M. Encinas estime qu'il faut " refonder le PRD ", qui s'est transformé en une fédération de courants, chacun avec ses propres règles, voire ses propres congrès, et privilégie les disputes internes en oubliant qu'il gouverne six Etats - dont le " district fédéral " de Mexico -, soit 26 millions de Mexicains, le quart de la population du pays.

Le courant majoritaire du PRD, " Nouvelle gauche ", a ouvert le feu contre M. Lopez Obrador et ses fidèles lors d'une réunion médiatisée, les 17 et 18 février, en leur imputant la responsabilité de la défaite subie le 2 juillet. Pourtant, cette tendance qui favorise un infléchissement social-démocrate du PRD, voit dans l'ancien candidat le seul leader capable de s'opposer au gouvernement de Felipe Calderon et refuse de " fracturer un mouvement qui nous a donné 15 millions de voix ".

Le PAN connaît également des tensions. La sensibilité démocrate-chrétienne, à laquelle appartient le président Calderon, est minoritaire dans le parti, face au groupe des entrepreneurs, tournés vers l'économie de marché, et aux idéologues du Yunque, une organisation engagée aux côtés de l'Eglise catholique. Son représentant le plus visible, Manuel Espino, actuel chef du PAN, avait décrit M. Calderon, en pleine campagne présidentielle, comme un " petit chauve avec des lunettes ".
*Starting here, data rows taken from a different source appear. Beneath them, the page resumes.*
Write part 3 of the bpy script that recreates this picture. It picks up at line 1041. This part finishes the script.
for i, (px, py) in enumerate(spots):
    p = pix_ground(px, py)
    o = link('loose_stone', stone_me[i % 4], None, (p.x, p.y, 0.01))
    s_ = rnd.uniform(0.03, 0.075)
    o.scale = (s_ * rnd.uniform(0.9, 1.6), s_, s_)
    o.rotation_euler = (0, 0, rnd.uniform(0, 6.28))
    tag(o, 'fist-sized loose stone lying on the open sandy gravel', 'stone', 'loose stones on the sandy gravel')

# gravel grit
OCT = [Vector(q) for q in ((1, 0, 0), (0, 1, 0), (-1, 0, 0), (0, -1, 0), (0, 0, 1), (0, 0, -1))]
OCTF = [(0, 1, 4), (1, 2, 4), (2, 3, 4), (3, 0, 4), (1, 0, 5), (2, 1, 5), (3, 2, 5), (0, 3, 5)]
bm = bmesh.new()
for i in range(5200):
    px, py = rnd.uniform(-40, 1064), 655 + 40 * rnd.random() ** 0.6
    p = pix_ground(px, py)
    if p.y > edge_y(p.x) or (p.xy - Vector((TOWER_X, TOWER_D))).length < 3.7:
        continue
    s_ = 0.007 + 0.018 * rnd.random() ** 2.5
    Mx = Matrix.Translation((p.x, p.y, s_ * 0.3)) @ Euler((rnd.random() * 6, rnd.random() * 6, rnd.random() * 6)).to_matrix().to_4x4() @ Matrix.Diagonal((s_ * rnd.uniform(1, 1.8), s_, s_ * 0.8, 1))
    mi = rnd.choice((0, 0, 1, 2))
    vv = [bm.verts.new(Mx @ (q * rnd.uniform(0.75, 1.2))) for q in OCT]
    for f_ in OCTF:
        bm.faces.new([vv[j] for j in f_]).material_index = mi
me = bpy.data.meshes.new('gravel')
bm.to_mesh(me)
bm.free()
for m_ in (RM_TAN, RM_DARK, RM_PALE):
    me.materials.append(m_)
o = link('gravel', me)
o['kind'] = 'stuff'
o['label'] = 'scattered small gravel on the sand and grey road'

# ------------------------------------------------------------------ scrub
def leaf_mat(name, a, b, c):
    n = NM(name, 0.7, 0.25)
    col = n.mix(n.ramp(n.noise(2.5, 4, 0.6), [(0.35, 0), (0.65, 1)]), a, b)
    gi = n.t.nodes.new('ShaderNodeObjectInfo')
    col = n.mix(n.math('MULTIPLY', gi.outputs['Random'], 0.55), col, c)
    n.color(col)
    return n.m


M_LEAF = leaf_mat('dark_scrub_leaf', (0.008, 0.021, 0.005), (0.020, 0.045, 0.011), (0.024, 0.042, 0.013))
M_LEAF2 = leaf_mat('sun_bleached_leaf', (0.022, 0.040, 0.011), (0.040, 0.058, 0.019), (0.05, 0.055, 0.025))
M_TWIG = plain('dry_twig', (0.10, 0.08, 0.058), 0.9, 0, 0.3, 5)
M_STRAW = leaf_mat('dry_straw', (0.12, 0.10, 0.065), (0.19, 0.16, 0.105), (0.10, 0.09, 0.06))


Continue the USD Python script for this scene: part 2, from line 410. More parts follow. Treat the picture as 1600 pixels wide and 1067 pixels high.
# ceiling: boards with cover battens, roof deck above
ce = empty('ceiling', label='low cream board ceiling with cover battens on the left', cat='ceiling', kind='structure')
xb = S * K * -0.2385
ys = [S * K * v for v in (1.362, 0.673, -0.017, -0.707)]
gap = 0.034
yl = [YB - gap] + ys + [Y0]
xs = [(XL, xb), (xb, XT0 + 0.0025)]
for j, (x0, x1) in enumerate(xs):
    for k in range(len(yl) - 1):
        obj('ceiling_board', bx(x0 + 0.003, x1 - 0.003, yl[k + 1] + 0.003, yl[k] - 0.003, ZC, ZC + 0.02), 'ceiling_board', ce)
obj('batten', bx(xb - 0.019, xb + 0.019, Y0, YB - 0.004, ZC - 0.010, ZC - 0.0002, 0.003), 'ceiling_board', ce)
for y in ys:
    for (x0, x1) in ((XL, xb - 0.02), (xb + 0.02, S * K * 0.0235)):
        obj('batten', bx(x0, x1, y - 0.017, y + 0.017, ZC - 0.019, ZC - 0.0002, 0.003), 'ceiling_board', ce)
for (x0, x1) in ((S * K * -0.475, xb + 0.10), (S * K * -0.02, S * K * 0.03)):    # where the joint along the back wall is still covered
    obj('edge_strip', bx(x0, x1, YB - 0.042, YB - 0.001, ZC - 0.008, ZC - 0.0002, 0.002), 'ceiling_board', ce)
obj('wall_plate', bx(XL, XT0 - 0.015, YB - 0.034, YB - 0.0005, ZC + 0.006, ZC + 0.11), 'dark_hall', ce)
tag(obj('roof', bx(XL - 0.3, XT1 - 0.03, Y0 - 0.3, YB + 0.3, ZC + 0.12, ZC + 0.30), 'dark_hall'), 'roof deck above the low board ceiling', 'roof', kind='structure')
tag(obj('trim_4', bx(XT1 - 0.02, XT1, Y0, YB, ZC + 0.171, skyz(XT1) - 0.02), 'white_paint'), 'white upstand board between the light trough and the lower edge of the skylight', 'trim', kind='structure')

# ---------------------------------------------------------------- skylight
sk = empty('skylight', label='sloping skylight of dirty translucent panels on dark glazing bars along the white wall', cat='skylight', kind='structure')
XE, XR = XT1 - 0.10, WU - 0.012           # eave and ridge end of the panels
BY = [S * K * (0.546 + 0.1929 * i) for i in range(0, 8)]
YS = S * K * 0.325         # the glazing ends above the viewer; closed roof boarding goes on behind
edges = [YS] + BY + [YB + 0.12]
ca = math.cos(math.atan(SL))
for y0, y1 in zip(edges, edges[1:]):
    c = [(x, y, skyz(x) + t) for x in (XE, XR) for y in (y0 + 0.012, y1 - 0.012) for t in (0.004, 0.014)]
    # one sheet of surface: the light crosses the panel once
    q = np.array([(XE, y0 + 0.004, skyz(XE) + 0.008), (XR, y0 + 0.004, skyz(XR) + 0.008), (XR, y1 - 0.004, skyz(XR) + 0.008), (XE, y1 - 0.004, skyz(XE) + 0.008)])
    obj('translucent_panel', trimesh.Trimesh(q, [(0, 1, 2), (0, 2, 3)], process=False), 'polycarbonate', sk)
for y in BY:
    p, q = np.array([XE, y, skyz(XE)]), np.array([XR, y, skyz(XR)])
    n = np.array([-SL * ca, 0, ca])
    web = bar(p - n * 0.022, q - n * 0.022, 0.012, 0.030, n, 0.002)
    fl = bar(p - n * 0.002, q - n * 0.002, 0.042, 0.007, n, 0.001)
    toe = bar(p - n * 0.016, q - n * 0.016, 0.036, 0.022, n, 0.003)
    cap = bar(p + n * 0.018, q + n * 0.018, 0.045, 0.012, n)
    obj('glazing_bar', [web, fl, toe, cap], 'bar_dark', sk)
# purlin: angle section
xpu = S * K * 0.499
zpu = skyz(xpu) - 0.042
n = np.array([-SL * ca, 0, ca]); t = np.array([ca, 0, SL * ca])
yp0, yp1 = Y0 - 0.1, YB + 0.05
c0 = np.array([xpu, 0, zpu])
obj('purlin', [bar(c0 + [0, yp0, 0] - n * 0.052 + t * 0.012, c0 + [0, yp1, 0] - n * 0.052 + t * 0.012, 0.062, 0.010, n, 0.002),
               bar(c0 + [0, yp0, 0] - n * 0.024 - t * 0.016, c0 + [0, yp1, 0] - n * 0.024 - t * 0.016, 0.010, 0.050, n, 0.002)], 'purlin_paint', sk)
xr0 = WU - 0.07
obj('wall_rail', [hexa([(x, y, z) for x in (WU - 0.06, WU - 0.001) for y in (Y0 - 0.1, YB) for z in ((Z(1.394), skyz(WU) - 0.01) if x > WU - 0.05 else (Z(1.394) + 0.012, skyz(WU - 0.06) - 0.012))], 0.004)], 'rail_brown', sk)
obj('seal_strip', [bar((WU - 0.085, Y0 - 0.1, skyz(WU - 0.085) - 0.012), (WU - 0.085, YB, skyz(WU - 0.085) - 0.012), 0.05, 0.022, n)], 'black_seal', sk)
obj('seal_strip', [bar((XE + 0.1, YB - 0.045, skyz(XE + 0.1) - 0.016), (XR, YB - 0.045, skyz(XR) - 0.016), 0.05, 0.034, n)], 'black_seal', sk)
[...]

M. Espino est aussi, jusqu'en 2009, président de l'Organisation démocrate-chrétienne en Amérique latine (ODCA), forte d'une trentaine de partis. Lors de la réunion inaugurale de son mandat, en janvier à Mexico, il a promis de " récupérer " un à un les pays du sous-continent, de la République dominicaine au Brésil, afin de damer le pion au Venezuela d'Hugo Chavez et au régime castriste à Cuba. De son côté, M. Calderon s'apprête à recevoir les visites du chef du gouvernement espagnol, José Luis Rodriguez Zapatero, et de la présidente chilienne Michelle Bachelet, qui sont tous les deux des socialistes modérés.